Exiting a while loop in Python

Question

Here's the code I have question with:

isPet_list_elem = input("Pet?: ").lower()

# check if the input is either y or n
while isPet_list_elem != "y" or isPet_list_elem != "n":
    print("Please enter either 'y' or 'n'.")
    isPet_list_elem = input("Pet?: ").lower()

I keep thinking that the loop would end when I enter either "y" or "n", but the loop continues to ask me for another input even after entering either y or n.

I've tried using other while loop to do the same, but the result was the same. What should I do to avoid this error?

Answer 1

Include the following inside while loop:

    if isPet_list_elem == "y" or isPet_list_elem == "n":
            break

Answer 2

If you enter "y", then isPet_list_elem != "n" is true; if you enter "n", then isPet_list_elem != "y" is true. And you use or in your code, so, if one expressin is true, the whole statement will be true.

you can use the following code instead:

while isPet_list_elem != "y" and isPet_list_elem != "n"

Answer 3

You can just do this and this will break the loop for y or n

while isPet_list_elem not in ('y','n'):

Answer 4

You are using the wrong logic. When you enter y or n with your code, the condition at the beginning of the loop comes out as True so it continues to execute. Change it to an and statement and once y or n is entered, the condition will be False.
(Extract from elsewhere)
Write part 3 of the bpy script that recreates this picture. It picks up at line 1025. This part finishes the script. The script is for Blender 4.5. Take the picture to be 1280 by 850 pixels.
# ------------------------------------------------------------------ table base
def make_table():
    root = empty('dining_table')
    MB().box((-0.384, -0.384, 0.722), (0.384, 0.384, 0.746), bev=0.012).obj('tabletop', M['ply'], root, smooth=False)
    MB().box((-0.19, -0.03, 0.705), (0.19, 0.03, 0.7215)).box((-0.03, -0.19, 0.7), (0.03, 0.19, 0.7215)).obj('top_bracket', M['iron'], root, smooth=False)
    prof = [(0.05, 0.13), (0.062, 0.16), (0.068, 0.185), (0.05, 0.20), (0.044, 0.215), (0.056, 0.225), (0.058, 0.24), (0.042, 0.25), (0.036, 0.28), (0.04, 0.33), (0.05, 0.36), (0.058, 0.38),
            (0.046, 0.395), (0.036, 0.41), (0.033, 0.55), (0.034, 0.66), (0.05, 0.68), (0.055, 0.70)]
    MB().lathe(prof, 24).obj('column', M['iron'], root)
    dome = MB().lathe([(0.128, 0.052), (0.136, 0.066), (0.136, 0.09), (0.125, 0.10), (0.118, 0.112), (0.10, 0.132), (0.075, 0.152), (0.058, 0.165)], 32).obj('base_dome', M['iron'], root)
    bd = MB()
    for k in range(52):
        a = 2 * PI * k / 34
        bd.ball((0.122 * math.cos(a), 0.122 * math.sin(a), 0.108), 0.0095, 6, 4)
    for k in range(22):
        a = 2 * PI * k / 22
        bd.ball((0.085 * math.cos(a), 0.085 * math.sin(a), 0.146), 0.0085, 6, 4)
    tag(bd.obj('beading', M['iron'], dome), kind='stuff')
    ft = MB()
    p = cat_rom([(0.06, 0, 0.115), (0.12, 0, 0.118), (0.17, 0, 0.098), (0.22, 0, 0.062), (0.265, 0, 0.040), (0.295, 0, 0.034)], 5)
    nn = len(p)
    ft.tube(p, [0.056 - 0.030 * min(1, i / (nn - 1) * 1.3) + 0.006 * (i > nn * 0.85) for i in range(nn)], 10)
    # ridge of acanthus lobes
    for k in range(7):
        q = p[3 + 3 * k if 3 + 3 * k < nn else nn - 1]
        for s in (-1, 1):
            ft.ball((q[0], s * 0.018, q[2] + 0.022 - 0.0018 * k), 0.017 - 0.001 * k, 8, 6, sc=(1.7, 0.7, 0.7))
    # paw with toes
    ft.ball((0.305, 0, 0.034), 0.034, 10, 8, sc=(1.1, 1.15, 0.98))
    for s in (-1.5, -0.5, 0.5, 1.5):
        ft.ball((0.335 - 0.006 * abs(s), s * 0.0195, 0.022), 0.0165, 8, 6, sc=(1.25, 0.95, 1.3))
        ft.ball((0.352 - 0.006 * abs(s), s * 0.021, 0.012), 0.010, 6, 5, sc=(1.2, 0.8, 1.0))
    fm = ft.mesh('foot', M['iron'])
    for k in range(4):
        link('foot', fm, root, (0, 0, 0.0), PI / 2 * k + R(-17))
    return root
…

isPet_list_elem = input("Pet?: ").lower()

# check if the input is either y or n
while isPet_list_elem != "y" and isPet_list_elem != "n":
    print("Please enter either 'y' or 'n'.")
    isPet_list_elem = input("Pet?: ").lower()

Answer 5

It's Demorgan's law.

You can say:

while isPet_list_elem != "y" and isPet_list_elem != "n"

or

while not (isPet_list_elem == "y" or isPet_list_elem == "n")